Predictably, the system is being (ab)used for all kinds of monitoring and tracking on top of speed enforcement. And in a certain sense, all those irresponsibly fast drivers with radar detectors are partially responsible for the further erosion of privacy on the road.
good. speed kills. off highways, speeding is particularly dangerous for pedestrians, cyclists, and other drivers.
in most of Europe these detectors are forbidden, I tend to drive within the speed limit, much safer
All of that noise is K band and soon to be spread out across 77 ghz, outside of the bands being used by law enforcement (for now). If you take high velocity seriously, I recommend getting a Uniden R9 and a ALPriority Laser Jammer system. Then add in a dedicated android tablet running Highway Radar, you'll be a hard target to target. Also get a pair of binoculars (bonus points if they're thermal).

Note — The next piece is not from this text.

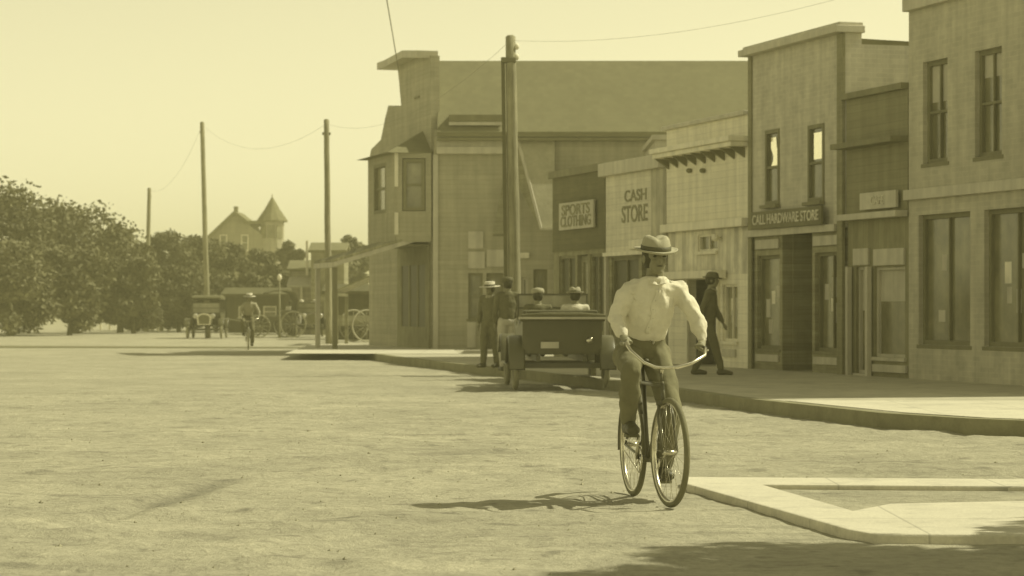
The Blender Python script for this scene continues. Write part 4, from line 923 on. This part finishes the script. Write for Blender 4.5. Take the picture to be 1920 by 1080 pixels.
# ------------------------------------------------------------------ background buildings
def houselet(name, label, cat, loc, w_, d_, h, rh, wm, rm, rz=0, ov=.3, wins=(), dr=None, ridge='x'):
    t = thing(name, label, cat, loc, rz)
    hs = [tuple(q) for q in wins]
    MB().wall(0, w_, 0, h, hs+([dr] if dr else []), 0, .15).box(0, .15, .15, d_, 0, h).box(w_-.15, w_, .15, d_, 0, h).box(.15, w_-.15, d_-.15, d_, 0, h).obj('wall', wm, t)
    if ridge == 'x': MB().prism([(-ov, h-.1), (d_/2, h+rh), (d_+ov, h-.1), (d_+ov, h+.03), (d_/2, h+rh+.13), (-ov, h+.03)], -ov, w_+ov, 'x').obj('roof', rm, t)
    elif ridge == 'y':
        MB().prism([(-ov, h-.1), (w_/2, h+rh), (w_+ov, h-.1), (w_+ov, h+.03), (w_/2, h+rh+.13), (-ov, h+.03)], -ov, d_+ov).obj('roof', rm, t)
        MB().prism([(0, h), (w_, h), (w_/2, h+rh-.03)], 0, .15).prism([(0, h), (w_, h), (w_/2, h+rh-.03)], d_-.15, d_).obj('gable', wm, t)
    for q in hs: window(t, *q, .03, TRIMD if wm in (DARKV, DARKW) else CREAM, GLASS, .07, 1, 2)
    if dr: door(t, dr[0], dr[1], dr[2]+.01, dr[3], .08)
    return t
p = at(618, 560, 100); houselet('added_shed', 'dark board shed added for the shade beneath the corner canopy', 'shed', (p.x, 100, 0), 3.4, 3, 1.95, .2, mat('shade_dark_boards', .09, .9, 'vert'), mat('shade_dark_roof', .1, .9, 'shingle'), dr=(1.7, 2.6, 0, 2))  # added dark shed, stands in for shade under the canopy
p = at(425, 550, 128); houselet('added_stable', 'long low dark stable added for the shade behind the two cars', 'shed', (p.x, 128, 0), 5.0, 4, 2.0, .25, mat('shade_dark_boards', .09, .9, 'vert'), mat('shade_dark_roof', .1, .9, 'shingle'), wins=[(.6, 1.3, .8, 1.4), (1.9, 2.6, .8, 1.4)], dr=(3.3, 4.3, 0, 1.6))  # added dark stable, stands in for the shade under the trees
p = at(583, 545, 118); houselet('narrow_store', 'narrow dark store with flat top left of the corner pole', 'shed', (p.x, 118, 0), 1.6, 3, at(0, 470, 118).z, .3, DARKW, ROOFD, ridge='x', ov=.12, wins=[(.45, 1.1, 1.9, 2.6)])
p = at(546, 545, 121); t = houselet('porch_cottage', 'small cottage with pale sunlit gable edge and porch posts', 'house', (p.x, 121, 0), 1.3, 3, at(0, 505, 121).z, .35, WOOD_M, ROOFD, ridge='x', ov=.2)
MB().box(.75, .87, -.4, -.28, 2.9, 4.6).obj('sunlit_edge_strip', CREAM, t)  # pale strip painting the sunlit edge of the gable
for x in (.55, 1.15): MB().box(x, x+.09, -1.2, -1.1, 0, 2.3).obj('porch_post', CREAM, t)
MB().prism([(-1.3, 2.3), (-.01, 2.75), (-.01, 2.83), (-1.3, 2.4)], -.1, 1.4, 'x').obj('porch_roof', TRIM, t)
# turreted house
YH = 185; s = YH/F; hx = lambda px: (px-960)*s; hz = lambda py: CH+(HY-py)*s
t = thing('turreted_house', 'large wooden house with steep gable, chimney and a pointed round turret beyond the trees', 'house', (hx(440), YH, 0))
X0 = hx(440); HWM = mat('grey_house_siding', .36, .9, 'lap', var=.05)
MB().prism([(hx(388)-X0, 0), (hx(508)-X0, 0), (hx(508)-X0, hz(452)), (hx(440)-X0+.0, hz(402)), (hx(388)-X0, hz(448))], 0, 6).obj('wall', HWM, t)
MB().prism([(hx(384)-X0, hz(455)), (hx(440)-X0, hz(402)), (hx(470)-X0, hz(424)), (hx(470)-X0, hz(418)), (hx(440)-X0, hz(395)), (hx(384)-X0, hz(448))], -.35, 6.2).obj('roof', ROOF, t)
MB().prism([(hx(458)-X0, hz(420)), (hx(496)-X0, hz(420)), (hx(496)-X0, hz(414)), (hx(456)-X0, hz(414))], -.2, 6.1).obj('cross_roof', ROOFD, t)
MB().box(hx(436)-X0, hx(443)-X0, .8, 1.4, hz(410), hz(386)).obj('chimney', BRICKD, t)
for a in (412, 452): window(t, hx(a)-X0, hx(a+14)-X0, hz(470), hz(440), -.09, CREAM, GLASS, .08)
tc_ = hx(509)-X0; tr = (hx(532)-hx(487))/2
tw = MB().lathe([(tr, 0), (tr, hz(414))], (tc_, .6, 0), 12).obj('turret', mat('turret_siding', .42, .88, 'lap', var=.05), t)
MB().lathe([(tr*1.28, hz(416)), (tr*1.3, hz(413)), (tr*.62, hz(391)), (.03, hz(368))], (tc_, .6, 0), 12).obj('turret_roof', ROOFD, t)
for a in (-2.35, -1.57, -.8): MB().box(-.28, .28, -.03, .03, hz(447), hz(422)).xf(Matrix.Translation((tc_+tr*.98*cos(a), .6+tr*.98*sin(a), 0)) @ Matrix.Rotation(a+pi/2, 4, 'Z')).obj('turret_window', GLASS, t)
MB().lathe([(.03, hz(369)), (.05, hz(366)), (.01, hz(363))], (tc_, .6, 0), 8).obj('finial', TRIM, t)
# white rail fence, white post lamp
p0, p1 = G(140, 617), G(336, 622); t = thing('rail_fence', 'low white rail fence along the far left roadside', 'fence', p0)
d = p1-p0
for k in range(12): q = d*k/11; MB().box(q.x-.06, q.x+.06, q.y-.06, q.y+.06, 0, 1.05).obj('post', CREAM, t)
for z in (.5, .92): MB().beam((0, -.09, z), (d.x, d.y-.09, z), .05, .12).obj('rail', CREAM, t)
p = G(524, 634); t = thing('street_lamp', 'slender post with a small white globe before the trees', 'street lamp', p)
MB().tube([(0,0,0), (0,0,.3), (0,0,2.5)], [.07, .05, .035], 10).obj('post', TRIMD, t, True); MB().ball((0, 0, 2.6), (.1, .1, .15)).obj('globe', BLIND, t, True)

# ------------------------------------------------------------------ trees
def leafmat(name, g):
    m = mat(name, g, .8, var=.3, sc=.6, bump=.2); return m
LF = [leafmat('foliage_dull', .15), leafmat('foliage_mid', .18), leafmat('foliage_dark', .13)]
def tree(label, x, y, h, r, n, size, mi=0, group='trees beyond the street', trunk=.35, seed=0, zc=None, name='broadleaf_tree'):
    rn = random.Random(seed*31+int(x*10)); t = thing(name, label, 'tree', (x, y, 0), group=group)
    zb = h*trunk; lo = zb*.8; blobs = []
    for k in range(max(14, int(24*r/2.2))):
        a = rn.uniform(0, 2*pi); u = rn.uniform(0, 1); z = lo+(h-lo)*(.12+.78*u); rr = r*(1-abs(u-.35)**2*1.3)*rn.uniform(.2, .9)
        blobs.append((Vector((rr*cos(a), rr*sin(a), z)), rn.uniform(.24, .42)*r))
    blobs.append((Vector((0, 0, h-.25*r)), .28*r)); lv = MB(); tot = sum(b[1]**2 for b in blobs)
    for c, br in blobs:
        for i in range(int(n*br*br/tot)):
            v = Vector((rn.gauss(0, 1), rn.gauss(0, 1), rn.gauss(0, 1))).normalized()*br*(rn.uniform(.45, 1.12)); v.z *= .8; p_ = c+v
            if p_.z < .15: continue
            a = Vector((rn.gauss(0, 1), rn.gauss(0, 1), rn.gauss(0, .7))).normalized()*size*rn.uniform(.4, 1.7); b_ = a.cross(Vector((rn.gauss(0, 1), rn.gauss(0, 1), rn.gauss(0, 1)))).normalized()*size*rn.uniform(.35, .7)
            k = len(lv.v); lv.v += [tuple(p_-a), tuple(p_+b_), tuple(p_+a), tuple(p_-b_)]; lv.f.append((k, k+1, k+2, k+3))
    me = bpy.data.meshes.new('crown'); me.from_pydata(lv.v, [], lv.f); link('crown', me, LF[mi % 3], t)
    tb = MB(); tb.tube([(0, 0, -.1), (.03*r, 0, h*.2), (-.03*r, 0, h*.45), (0, 0, h*.72)], [h*.035, h*.027, h*.02, h*.008], 8)
    for c, br in blobs[:6]: z0 = min(c.z*.7, h*.5); tb.tube([(0, 0, z0), c*.5+Vector((0, 0, z0*.5+.1)), c], [h*.013, h*.009, h*.004], 6)
    tb.obj('trunk', TRUNK, t, True)
pos = ['far left edge', 'left of the leftmost pole']
TR = [ # px, top py, Y, half-width px, label
 (20, 345, 118, 130, 'tallest spreading tree at the far left edge'), (140, 378, 125, 115, 'broad tree right of the tallest left tree'),
 (225, 425, 128, 70, 'rounded tree just left of the leftmost pole'),
 (300, 434, 138, 66, 'dense tree directly right of the leftmost pole'), (362, 440, 140, 60, 'dense tree behind the slim second pole'),
 (425, 452, 142, 56, 'bushy tree below the house gable chimney'), (482, 466, 144, 52, 'bushy tree before the turret base'),
 (541, 452, 152, 34, 'slim ragged tree right of the turret'), (562, 468, 146, 36, 'small ragged tree over the porch cottage roof'), (512, 492, 136, 46, 'low bushy tree behind the white lamp post'),
 (655, 441, 150, 48, 'distant tree top between the corner pole and corner building'),
 (335, 500, 131, 60, 'low shrubby tree behind the closed black car'), (250, 490, 124, 60, 'low shrubby tree behind the white rail fence'),
 (405, 505, 135, 56, 'low shrubby tree over the dark stable left end'), (465, 510, 134, 54, 'low shrubby tree over the dark stable roof'),
 (130, 470, 116, 80, 'low shrubby tree at the left end of the rail fence'), (20, 460, 112, 90, 'low spreading shrubby tree at the left picture edge')]
for i, (px, py, Y, hw_, lb) in enumerate(TR):
    tree(lb, (px-960)/F*Y, Y, CH+(HY-py)/F*Y, hw_/F*Y*1.1, 12000, .125, i, seed=i, trunk=.06)
# tree beside the near pavement, its shade falls into the bottom right of the view
tree('leafy tree standing beside the near corner walk', 6.6, 12.6, 6.1, 2.5, 26000, .13, 2, group=None, trunk=.45, seed=77)

# ------------------------------------------------------------------ added volume that lifts the dark tones like film fog
hz_ = MB().box(-335, 335, -45, 765, -1.2, 14).obj('tone_veil', bpy.data.materials.new('tone_veil_volume')); tag(hz_, 'thin pale veil added over the whole street to lift its dark tones', kind='stuff')
hm = hz_.data.materials[0]; hm.use_nodes = True; n = hm.node_tree; n.nodes.clear()
v = n.nodes.new('ShaderNodeVolumePrincipled'); v.inputs['Color'].default_value = (.97, .93, .55, 1); v.inputs['Density'].default_value = .0019; v.inputs['Anisotropy'].default_value = .1
n.links.new(v.outputs[0], n.nodes.new('ShaderNodeOutputMaterial').inputs['Volume'])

I haven't had a speeding ticket since 2018, before I had my tools. Just this week I was averaging 120 mph across Utah, turned my 11 hour trip into 8 hours.
These detectors have been illegal in Australia for as long as I can remember. But with apps like Waze and TomTom Amigo, I probably don't need them. I can see where all the speed cameras are and police get reported on the map fairly quickly (I also contribute to these reports, let's subvert government power together)
...or you could drive sensibly within the speed limit.
If anyone's still reading this: As I read this, I think it makes more sense for the police to replace radar with a high-resolution camera and a computer that can determine speed of vehicles.
Any thoughts on that?
Lotta miles using radar detectors -- they detect 3 different bands of radar and some "detect laser." Radar detectors are great insurance, and more useful on the open highway than they are in town, but I've not seen a vehicle give off Ka band emissions that wasn't law enforcement. I have noticed that newer Honda cars set off the K band, which is also used by a lot of the cheap lightpole "your speed" I've seen. Very rarely still I will see X band speed radar being used in the middle of nowhere where the cop cars are older.
Radar detector users just learn to ignore the X and K band alerts while simultanously learning a subconscious quarter second brake reaction time based on the Ka band noise.